November 19, 2019

Final Countdown to IMO 2020

Starting January 1, 2020 a new rule by the International Maritime Organization will come into effect, reducing the allowable sulfur level in the global maritime fuel market from the prevailing 3.5% to 0.5%. The rule was decided on three years ago, and since then fuel marketers, refiners, and shippers have been slowly but surely preparing. 

As of January 2018, the global marine fleet had a carrying capacity of 1.9 billion dead-weight tons. Asian companies hold approximately half of this capacity followed by companies in Europe and North America. Chinese firms have the largest fleet by vessel number while Greece and Japan vie for largest fleet by carrying capacity. Meeting low sulfur fuel requirements will necessitate changes in both the shipping and refining sectors, and these changes have varied by region based on available technologies. Ongoing product price movements provide insight into how different regions are planning to meet their upcoming fuel needs. 

Since the change was formally announced, Stratas Advisors has released a bevy of reports detailing expectations for the impact on the refining and shipping sectors and benchmark prices. Within this commentary, we evaluate our previous analyses and discuss which of our forecasts have come to fruition.

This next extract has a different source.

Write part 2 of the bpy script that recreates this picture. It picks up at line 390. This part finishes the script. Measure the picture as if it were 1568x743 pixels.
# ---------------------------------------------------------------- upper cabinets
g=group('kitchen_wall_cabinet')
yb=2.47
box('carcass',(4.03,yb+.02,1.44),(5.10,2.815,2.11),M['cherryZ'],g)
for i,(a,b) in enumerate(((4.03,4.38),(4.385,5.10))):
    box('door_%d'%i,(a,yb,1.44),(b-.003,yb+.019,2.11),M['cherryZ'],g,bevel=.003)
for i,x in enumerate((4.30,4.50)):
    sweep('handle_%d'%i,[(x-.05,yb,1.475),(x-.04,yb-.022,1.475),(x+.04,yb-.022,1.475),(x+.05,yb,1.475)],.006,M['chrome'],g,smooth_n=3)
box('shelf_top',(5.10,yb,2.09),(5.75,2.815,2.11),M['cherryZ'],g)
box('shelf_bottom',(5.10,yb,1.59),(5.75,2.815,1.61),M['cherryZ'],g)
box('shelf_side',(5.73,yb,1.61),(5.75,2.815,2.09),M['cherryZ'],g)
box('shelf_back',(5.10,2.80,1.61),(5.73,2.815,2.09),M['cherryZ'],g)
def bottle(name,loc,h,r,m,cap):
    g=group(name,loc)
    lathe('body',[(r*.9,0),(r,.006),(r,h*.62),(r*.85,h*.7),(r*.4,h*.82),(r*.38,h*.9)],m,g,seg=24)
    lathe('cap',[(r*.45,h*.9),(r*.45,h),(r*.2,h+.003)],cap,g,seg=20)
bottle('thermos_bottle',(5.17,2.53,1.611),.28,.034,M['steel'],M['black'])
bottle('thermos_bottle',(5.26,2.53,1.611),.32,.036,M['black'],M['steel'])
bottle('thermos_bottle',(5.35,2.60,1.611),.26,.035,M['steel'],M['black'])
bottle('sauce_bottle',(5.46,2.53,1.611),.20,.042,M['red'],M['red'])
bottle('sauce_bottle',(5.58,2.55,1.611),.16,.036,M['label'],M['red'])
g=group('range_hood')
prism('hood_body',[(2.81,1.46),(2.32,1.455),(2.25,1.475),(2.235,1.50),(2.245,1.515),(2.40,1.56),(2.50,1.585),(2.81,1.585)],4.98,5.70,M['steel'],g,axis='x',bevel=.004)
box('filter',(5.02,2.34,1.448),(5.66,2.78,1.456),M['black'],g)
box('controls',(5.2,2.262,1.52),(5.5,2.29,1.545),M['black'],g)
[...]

What Option Did Shippers Choose

Upon announcement of the new regulations, shippers had two primary options. Shipping companies could choose to install exhaust gas cleaning systems known as “scrubbers” or plan to operate with purchases of the more expensive compliant fuels. Additionally, shippers could choose to retire their oldest, least fuel-efficient assets.

Although scrubber installations are an expensive upfront cost, they allow the ship to operate on cheaper fuel. Originally, shippers were unsure what the availability of compliant fuels might be, as refiners had not fully announced plans to increase fuel output. Installing scrubbers could protect operational budgets from price spikes caused by fuel shortages. A major incentive to scrubber installation is the price differential between 0.5% sulfur fuel oil and fuel oils above 2% sulfur levels.

We expected that the total number of ships with scrubbers installed by January 2020 would reach approximately 3,800 vessels. According to the latest numbers from DNV GL – an internationally accredited registrar and classification society – a total of 2,947 ships have had scrubber installed and another 600 to 800 installations will be completed by the end of 2019. This comes to 3,000 to 3,300 installations, somewhat below our expectations. With a total marine fleet of approximately 70,000 vessels, scrubbers will account for 4-5% of the fleet. Clearly shippers have chosen to rely on more expensive fuel purchases to achieve initial compliance.